:: GOAL OF THE EXERCISE ::
From the first line of the listing below, retype each line up to and including the one with "d = ray(px); t = (x-CAM[0])/d[:, 0];"; pictures stay out.

Records with scene code

━━━━━━

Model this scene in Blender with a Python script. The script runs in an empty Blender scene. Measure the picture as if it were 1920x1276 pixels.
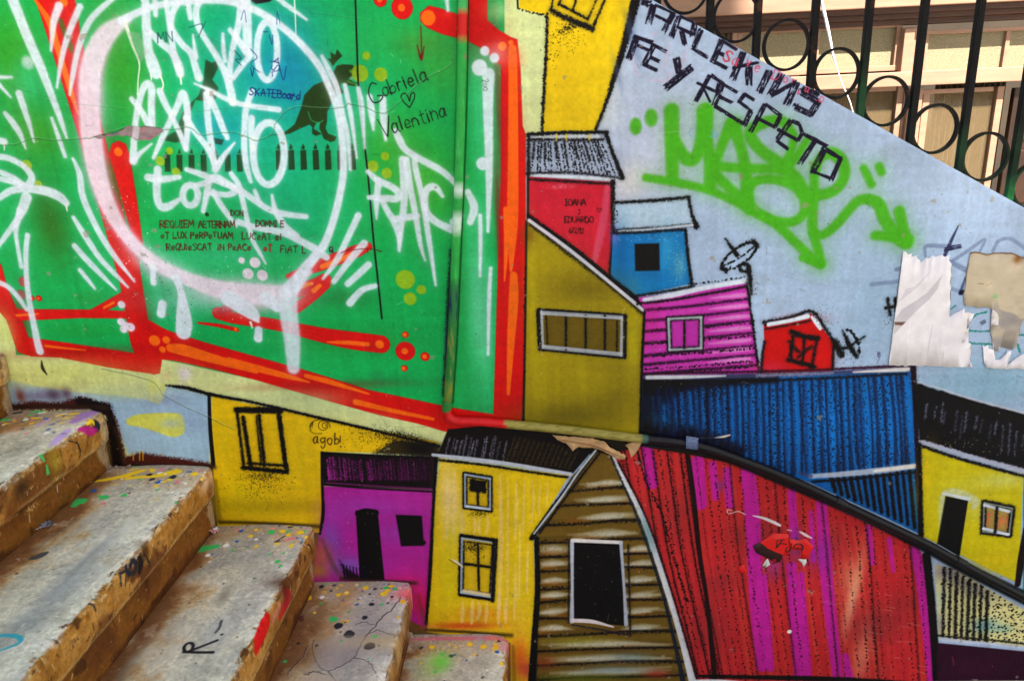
import bpy, bmesh, math, random
import numpy as np
from mathutils import Vector, Matrix

sc = bpy.context.scene
C = sc.collection
PI = math.pi
random.seed(7)

# ------------------------------------------------------------------ camera
FW, FH, FOC = 1920.0, 1276.0, 1400.0          # photograph size and focal length in its pixels
CAM = np.array([0.0, -1.85, 1.60])
d_ = FOC**2 / (448.0 - 0.045*50.0)
Nc = np.array([50.0, 448.0, -FOC]); Nc /= np.linalg.norm(Nc)      # the wall's normal, seen from the camera
Uc = np.array([-0.045*d_, d_, FOC]); Uc /= np.linalg.norm(Uc)     # up
Rc = np.cross(Nc, Uc); Rc /= np.linalg.norm(Rc)                   # along the wall
Uc = np.cross(Rc, Nc)
M3 = np.array([Rc, Nc, Uc])                                       # camera -> world (x along wall, y into wall, z up)

cam = bpy.data.cameras.new('camera'); camo = bpy.data.objects.new('camera', cam); C.objects.link(camo)
cam.sensor_width = 36.0; cam.lens = 36.0*FOC/FW; cam.clip_start = 0.02; cam.clip_end = 500
camo.matrix_world = Matrix.Translation(CAM.tolist()) @ Matrix([list(r) for r in M3]).to_4x4()
sc.camera = camo

def ray(px):
    px = np.asarray(px, float).reshape(-1, 2)
    d = np.stack([px[:, 0]-FW/2, FH/2-px[:, 1], np.full(len(px), -FOC)], 1)
    return d @ M3.T
def on_y(px, y=0.0):
    d = ray(px); t = (y-CAM[1])/d[:, 1]; return CAM + d*t[:, None]
def on_z(px, z):
    d = ray(px); t = (z-CAM[2])/d[:, 2]; return CAM + d*t[:, None]
def on_x(px, x):
    d = ray(px); t = (x-CAM[0])/d[:, 0]; return CAM + d*t[:, None]

# ------------------------------------------------------------------ light
SUN_EL, SUN_AZ = math.radians(52), math.radians(28)     # azimuth measured from straight behind the camera towards the right
sun_dir = Vector((math.sin(SUN_AZ)*math.cos(SUN_EL), -math.cos(SUN_AZ)*math.cos(SUN_EL), math.sin(SUN_EL)))
w = bpy.data.worlds.new("World"); sc.world = w; w.use_nodes = True
nt = w.node_tree; bg = nt.nodes['Background']
sky = nt.nodes.new('ShaderNodeTexSky'); sky.sky_type = 'NISHITA'; sky.sun_disc = False
sky.sun_elevation = SUN_EL; sky.sun_rotation = math.radians(180)-SUN_AZ
sky.air_density = 1.0; sky.dust_density = 3.0; sky.ozone_density = 0.6
nt.links.new(sky.outputs[0], bg.inputs[0]); bg.inputs[1].default_value = 0.05
sl = bpy.data.lights.new('sun', 'SUN'); sl.energy = 5.0; sl.angle = math.radians(0.5); sl.color = (1.0, 0.94, 0.84)
so = bpy.data.objects.new('sun', sl); C.objects.link(so)
so.rotation_euler = sun_dir.to_track_quat('Z', 'Y').to_euler(); so.location = (3, -6, 8)
vs = sc.view_settings
vs.view_transform = 'Standard'; vs.look = 'None'; vs.exposure = 2.24; vs.gamma = 1.0
sc.cycles.max_bounces = 8; sc.cycles.use_denoising = True
WALL_GAIN = (1.02, 1.02, 0.93)      # paint albedo against the photographed colours
STEP_GAIN = (1.34, 1.33, 1.27)
#PAINT-BEGIN
# ------------------------------------------------------------------ a paint kit: layers of brush, spray and marker laid on a surface measured in metres
def grid_noise(h, w, cell, rng):
    gh, gw = int(h/cell)+3, int(w/cell)+3
    g = rng.standard_normal((gh, gw)).astype(np.float32)
    y = np.arange(h, dtype=np.float32)/cell; x = np.arange(w, dtype=np.float32)/cell
    iy = y.astype(int); ix = x.astype(int); fy = y-iy; fx = x-ix
    fy = fy*fy*(3-2*fy); fx = fx*fx*(3-2*fx)
    a = g[iy][:, ix]; b = g[iy][:, ix+1]; c = g[iy+1][:, ix]; d = g[iy+1][:, ix+1]
    fx = fx[None, :]; fy = fy[:, None]
    return (a*(1-fx)+b*fx)*(1-fy)+(c*(1-fx)+d*fx)*fy
def fbm(h, w, cell, rng, octs=4, gain=0.5):
    out = np.zeros((h, w), np.float32); amp = 1.0; tot = 0
    for k in range(octs):
        if cell < 1.2: break
        out += amp*grid_noise(h, w, cell, rng); tot += amp*amp; amp *= gain; cell /= 2
    return out/math.sqrt(tot)
def sstep(x): x = np.clip(x, 0, 1); return x*x*(3-2*x)
def catmull(p, n=8):
    p = np.asarray(p, float)
    if len(p) < 3: return p
    q = np.vstack([2*p[0]-p[1], p, 2*p[-1]-p[-2]]); out = []
    t = np.linspace(0, 1, n, endpoint=False)[:, None]
    for i in range(1, len(q)-2):
        a, b, c, d = q[i-1], q[i], q[i+1], q[i+2]
        out.append(0.5*((2*b)+(c-a)*t+(2*a-5*b+4*c-d)*t**2+(3*b-a-3*c+d)*t**3))
    out.append(q[-2][None]); return np.vstack(out)

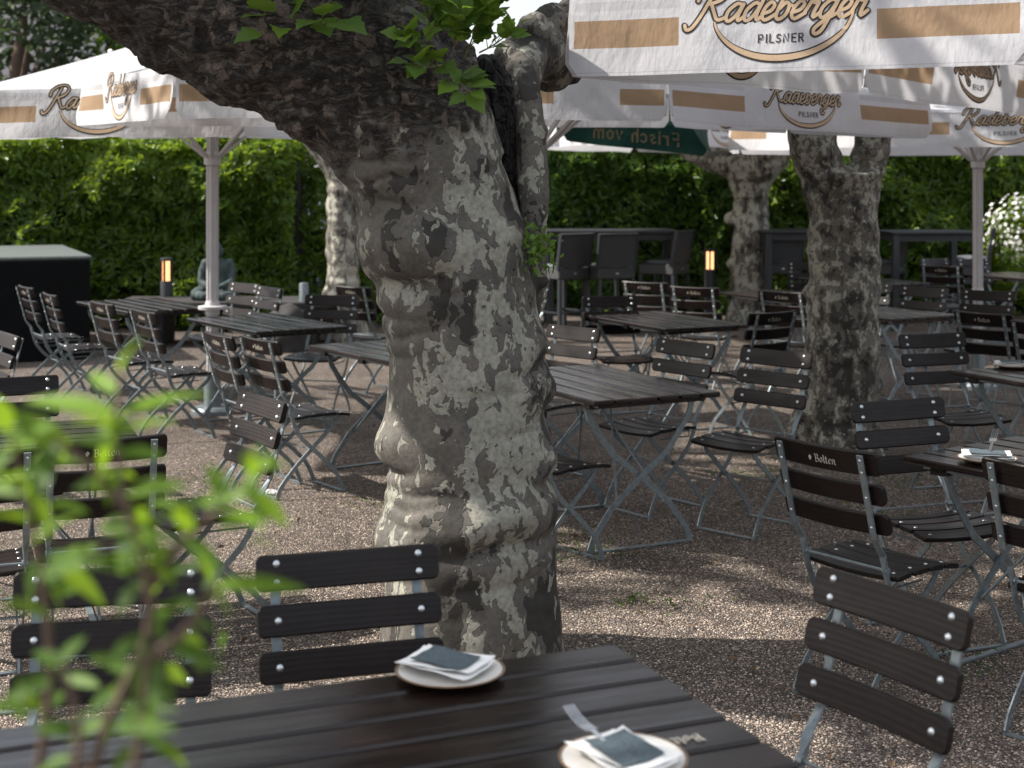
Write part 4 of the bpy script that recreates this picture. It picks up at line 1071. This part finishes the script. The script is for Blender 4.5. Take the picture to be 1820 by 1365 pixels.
# blossoming shrub at the right edge
rt = empty('flowering_shrub', (6.75, 18.6, 0)); tag(rt, 'shrub full of small white blossoms at the right edge by the slim pole', 'shrub')
def blob(n, c, rad, nz):
    p = rng.normal(size=(n, 3)); p /= np.linalg.norm(p, axis=1, keepdims=True); p *= rng.uniform(.75, 1.05, (n, 1))
    return np.array(c) + p * np.array(rad), p + np.array((0, -.2, .3))
p, nn = blob(2600, (0, 0, .9), (.8, .45, .75), 0); leaf_cloud('foliage', p, nn, .07, M['hedge_l'], rt, rng.uniform(0, .7, 2600))
p, nn = blob(520, (-.1, -.06, 1.15), (.74, .5, .5), 0); leaf_cloud('blossom', p, nn, .055, M['petal'], rt, None, .9)
m = MB()
for k in range(5): m.tube([(0.05 * k - .1, 0, 0), (.1 * k - .2, .02 * k, .6), (.2 * k - .4, 0, 1.2)], [.02, .015, .006], 6)
m.build('stem', M['twig'], rt, True)
def far_tree(label, x, y, z0, rad, n, size=.28, seed=0, thr=-.1, mat='far_leaf'):
    rt = empty('broadleaf_tree', (x, y, 0)); tag(rt, label, 'tree', 'trees beyond the hedge')
    m = MB(); m.tube([(0, 0, 0), (.05, 0, z0 * .5), (-.05, .1, z0), (.1, 0, z0 + rad[2] * .5)], [.2, .17, .14, .06], 10)
    for k in range(5):
        a = k * 1.3; m.tube([(0, 0, z0 * .8), (math.cos(a) * rad[0] * .5, math.sin(a) * rad[1] * .5, z0 + rad[2] * .2)], [.09, .03], 6)
    m.build('trunk', M['twig'], rt, True)
    pts = []; tint = []
    while len(pts) < n:
        q = rng.normal(size=3); q /= np.linalg.norm(q); q *= rng.uniform(.35, 1) ** .5
        w = Vector((q[0] * rad[0], q[1] * rad[1], z0 + q[2] * rad[2]))
        if noise.noise(Vector((w.x * .9 + seed, w.y * .9, w.z * .9))) < thr: continue
        pts.append(tuple(w)); tint.append(rng.uniform(0, .6) + .4 * max(0, q[2]))
    nr = rng.normal(size=(n, 3)); nr[:, 2] = np.abs(nr[:, 2]) + .3; nr[:, 1] -= .3
    leaf_cloud('crown', np.array(pts), nr, size, M[mat], rt, tint, .5)
far_tree('dark leafy tree in front of the slate roof at the upper left', -8.2, 24.5, 3.6, (1.6, 1.4, 2.0), 2600, .22, 1)
far_tree('bushy green tree above the left parasol at the upper left', -6.4, 25.5, 3.9, (1.5, 1.4, 1.6), 2400, .22, 4, -.05, 'hedge_d')
far_tree('dark low tree beyond the hedge behind the bent limb', -4.0, 24, 2.0, (2.2, 1.5, 1.6), 2400, .2, 7, -.2)
far_tree('dark low tree beyond the hedge behind the big trunk', -.9, 25, 1.9, (2.4, 1.5, 1.5), 2400, .2, 9, -.2)
far_tree('dark low tree beyond the hedge behind the bar stools', 2.6, 26, 2.1, (2.6, 1.5, 1.5), 2400, .2, 13, -.2)
far_tree('dark low tree beyond the hedge at the right', 7.2, 26, 2.1, (3.0, 1.5, 1.6), 2600, .2, 17, -.2)
# house behind the left trees
rt = empty('house', (-11.2, 30, 0)); tag(rt, 'dark slate-roofed house behind the trees at the upper left', 'house')
m = MB(); m.box((0, 0, 1.7), (7.0, 6, 3.4)); m.build('wall', M['wall'], rt)
m = MB(); m.add([(-3.9, -3.4, 3.3), (3.9, -3.4, 3.3), (3.9, 3.4, 3.3), (-3.9, 3.4, 3.3), (-3.4, 0, 5.6), (3.4, 0, 5.6)], [(0, 1, 5, 4), (1, 2, 5), (2, 3, 4, 5), (3, 0, 4), (3, 2, 1, 0)]); m.build('roof', M['roof'], rt)
for x in (-1.8, .2, 2.2):
    m = MB(); m.box((x, -3.02, 2.0), (.9, .06, 1.1)); w = m.build('window', M['glass'], rt)
    m = MB(); m.box((x, -3.06, 2.0), (.05, .03, 1.1)); m.box((x, -3.05, 1.42), (1.0, .07, .05)); m.build('frame', M['wall'], w)
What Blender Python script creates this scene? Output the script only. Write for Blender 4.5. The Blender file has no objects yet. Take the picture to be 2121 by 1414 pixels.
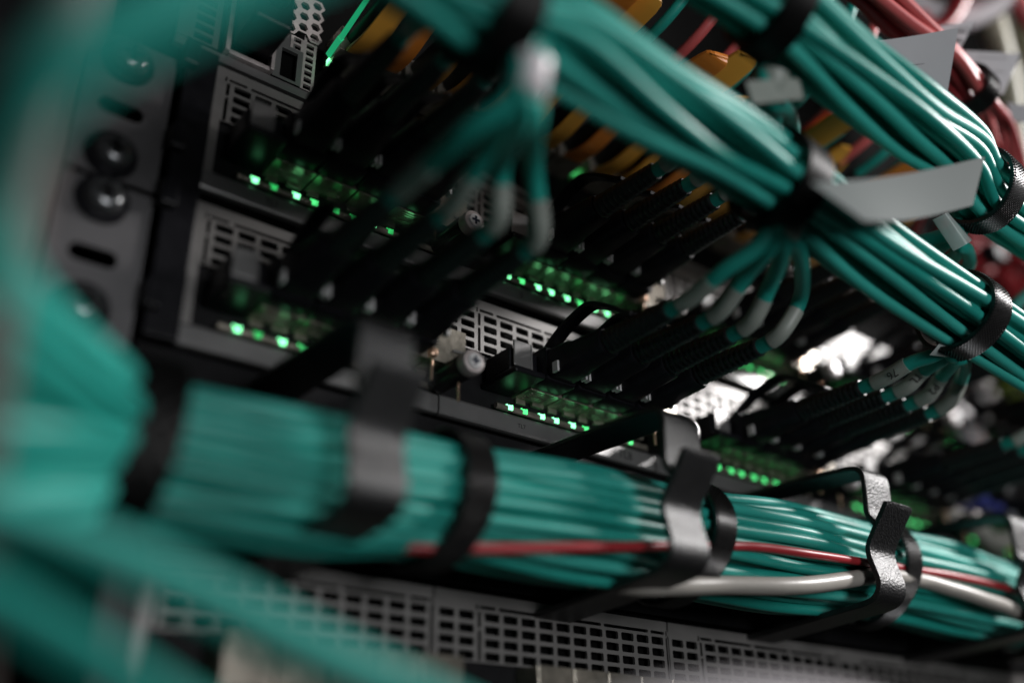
import bpy, math, random
from mathutils import Vector, Matrix
random.seed(7)
S = 0.001          # everything below is written in millimetres
C = bpy.context.scene.collection

# ---------------------------------------------------------------- camera, world, lights, exposure
D0 = 215.8         # camera stands 216 mm off the equipment front (plane y = 0)
F = 2078.0
def _n(v): return Vector(v).normalized()
AX = _n((2930, 978, F)); AU = Vector((-70, -4207, F)); AU = (AU - AX * AU.dot(AX)).normalized()
AN = AX.cross(AU)
if AN.z < 0: AN = -AN
AX_, AN_, AU_ = AX, AN, AU
def cam2w(c): return Vector((AX.dot(c), AN.dot(c), AU.dot(c)))
cam = bpy.data.objects.new('camera', bpy.data.cameras.new('camera')); C.objects.link(cam)
r_, d_, f_ = cam2w(Vector((1, 0, 0))), cam2w(Vector((0, 1, 0))), cam2w(Vector((0, 0, 1)))
m = Matrix((( r_.x, -d_.x, -f_.x, 0), (r_.y, -d_.y, -f_.y, -D0 * S), (r_.z, -d_.z, -f_.z, 0), (0, 0, 0, 1)))
cam.matrix_world = m
cd = cam.data
cd.sensor_width = 36; cd.lens = 36 * F / 2121.0
cd.clip_start = 0.005; cd.clip_end = 20
cd.dof.use_dof = True; cd.dof.focus_distance = 0.294; cd.dof.aperture_fstop = 2.8
bpy.context.scene.camera = cam

W = bpy.data.worlds.new('World'); bpy.context.scene.world = W; W.use_nodes = True
W.node_tree.nodes['Background'].inputs[0].default_value = (0.9, 0.97, 1.0, 1)
W.node_tree.nodes['Background'].inputs[1].default_value = 0.009

def area(name, loc, target, size, power, col=(1, 1, 1)):
    l = bpy.data.lights.new(name, 'AREA'); l.shape = 'DISK'; l.size = size * S; l.energy = power; l.color = col
    o = bpy.data.objects.new(name, l); C.objects.link(o)
    o.location = Vector(loc) * S
    o.rotation_euler = (Vector(target) - Vector(loc)).to_track_quat('-Z', 'Y').to_euler()
    return o
area('aisle_lamp', (850, -440, 430), (260, 0, 100), 150, 9.2, (1.0, 0.97, 0.96))
area('fill_lamp', (160, -700, 60), (170, 0, 100), 260, 1.75, (0.97, 0.98, 1.0))  # unseen fill added to lift the left bundle, fans and lower grille

sc = bpy.context.scene
sc.view_settings.view_transform = 'Standard'; sc.view_settings.look = 'None'
sc.view_settings.exposure = 0.0; sc.view_settings.gamma = 1.0
sc.cycles.use_denoising = True
sc.cycles.max_bounces = 6; sc.cycles.sample_clamp_indirect = 4.0

# ---------------------------------------------------------------- helpers
def ray(u, v): return cam2w(Vector((u - 1060.5, v - 707.0, F)))
def Q(u, v, z):                       # point seen at pixel (u,v) z mm in front of the lens
    r = ray(u, v) * (z / F); return Vector((r.x, r.y - D0, r.z))
def Pd(u, v, d):                      # point seen at pixel (u,v) standing d mm out from the equipment
    r = ray(u, v); t = (D0 - d) / r.y; return Vector((r.x * t, -d, r.z * t))
def V(x, d, z): return Vector((x, -d, z))

def mat(name, col, rough=0.5, metal=0.0, noise=0.0, nscale=200, bump=0.0, bscale=1500, emit=None, estr=0, alpha=1.0, spec=0.5, coat=0.0, stretch=None, trans=0.0):
    M = bpy.data.materials.new(name); M.use_nodes = True
    nt = M.node_tree; b = nt.nodes['Principled BSDF']
    b.inputs['Base Color'].default_value = (*col, 1); b.inputs['Roughness'].default_value = rough
    b.inputs['Metallic'].default_value = metal; b.inputs['Specular IOR Level'].default_value = spec
    b.inputs['Coat Weight'].default_value = coat; b.inputs['Alpha'].default_value = alpha
    b.inputs['Transmission Weight'].default_value = trans
    if emit: b.inputs['Emission Color'].default_value = (*emit, 1); b.inputs['Emission Strength'].default_value = estr
    tc = nt.nodes.new('ShaderNodeTexCoord'); vec = tc.outputs['Object']
    if stretch:
        mp = nt.nodes.new('ShaderNodeMapping'); mp.inputs['Scale'].default_value = stretch
        nt.links.new(vec, mp.inputs[0]); vec = mp.outputs[0]
    if noise:
        nz = nt.nodes.new('ShaderNodeTexNoise'); nz.inputs['Scale'].default_value = nscale; nz.inputs['Detail'].default_value = 6
        nt.links.new(vec, nz.inputs['Vector'])
        cr = nt.nodes.new('ShaderNodeValToRGB')
        cr.color_ramp.elements[0].position = 0.3; cr.color_ramp.elements[1].position = 0.7
        cr.color_ramp.elements[0].color = (*[c * (1 - noise) for c in col], 1)
        cr.color_ramp.elements[1].color = (*[min(1, c * (1 + noise)) for c in col], 1)
        nt.links.new(nz.outputs['Fac'], cr.inputs['Fac']); nt.links.new(cr.outputs['Color'], b.inputs['Base Color'])
        mr = nt.nodes.new('ShaderNodeMapRange'); mr.inputs['To Min'].default_value = max(0.03, rough - noise * 0.3); mr.inputs['To Max'].default_value = min(1, rough + noise * 0.3)
        nt.links.new(nz.outputs['Fac'], mr.inputs['Value']); nt.links.new(mr.outputs['Result'], b.inputs['Roughness'])
    if bump:
        n2 = nt.nodes.new('ShaderNodeTexNoise'); n2.inputs['Scale'].default_value = bscale; n2.inputs['Detail'].default_value = 3
        nt.links.new(vec, n2.inputs['Vector'])
        bp = nt.nodes.new('ShaderNodeBump'); bp.inputs['Strength'].default_value = bump; bp.inputs['Distance'].default_value = 0.0003
        nt.links.new(n2.outputs['Fac'], bp.inputs['Height']); nt.links.new(bp.outputs['Normal'], b.inputs['Normal'])
    return M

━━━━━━

:: SOLUTION TO THIS TASK ::
Model this scene in Blender with a Python script. The script runs in an empty Blender scene. Measure the picture as if it were 1920x1276 pixels.
import bpy, bmesh, math, random
import numpy as np
from mathutils import Vector, Matrix

sc = bpy.context.scene
C = sc.collection
PI = math.pi
random.seed(7)

# ------------------------------------------------------------------ camera
FW, FH, FOC = 1920.0, 1276.0, 1400.0          # photograph size and focal length in its pixels
CAM = np.array([0.0, -1.85, 1.60])
d_ = FOC**2 / (448.0 - 0.045*50.0)
Nc = np.array([50.0, 448.0, -FOC]); Nc /= np.linalg.norm(Nc)      # the wall's normal, seen from the camera
Uc = np.array([-0.045*d_, d_, FOC]); Uc /= np.linalg.norm(Uc)     # up
Rc = np.cross(Nc, Uc); Rc /= np.linalg.norm(Rc)                   # along the wall
Uc = np.cross(Rc, Nc)
M3 = np.array([Rc, Nc, Uc])                                       # camera -> world (x along wall, y into wall, z up)

cam = bpy.data.cameras.new('camera'); camo = bpy.data.objects.new('camera', cam); C.objects.link(camo)
cam.sensor_width = 36.0; cam.lens = 36.0*FOC/FW; cam.clip_start = 0.02; cam.clip_end = 500
camo.matrix_world = Matrix.Translation(CAM.tolist()) @ Matrix([list(r) for r in M3]).to_4x4()
sc.camera = camo

def ray(px):
    px = np.asarray(px, float).reshape(-1, 2)
    d = np.stack([px[:, 0]-FW/2, FH/2-px[:, 1], np.full(len(px), -FOC)], 1)
    return d @ M3.T
def on_y(px, y=0.0):
    d = ray(px); t = (y-CAM[1])/d[:, 1]; return CAM + d*t[:, None]
def on_z(px, z):
    d = ray(px); t = (z-CAM[2])/d[:, 2]; return CAM + d*t[:, None]
def on_x(px, x):
    d = ray(px); t = (x-CAM[0])/d[:, 0]; return CAM + d*t[:, None]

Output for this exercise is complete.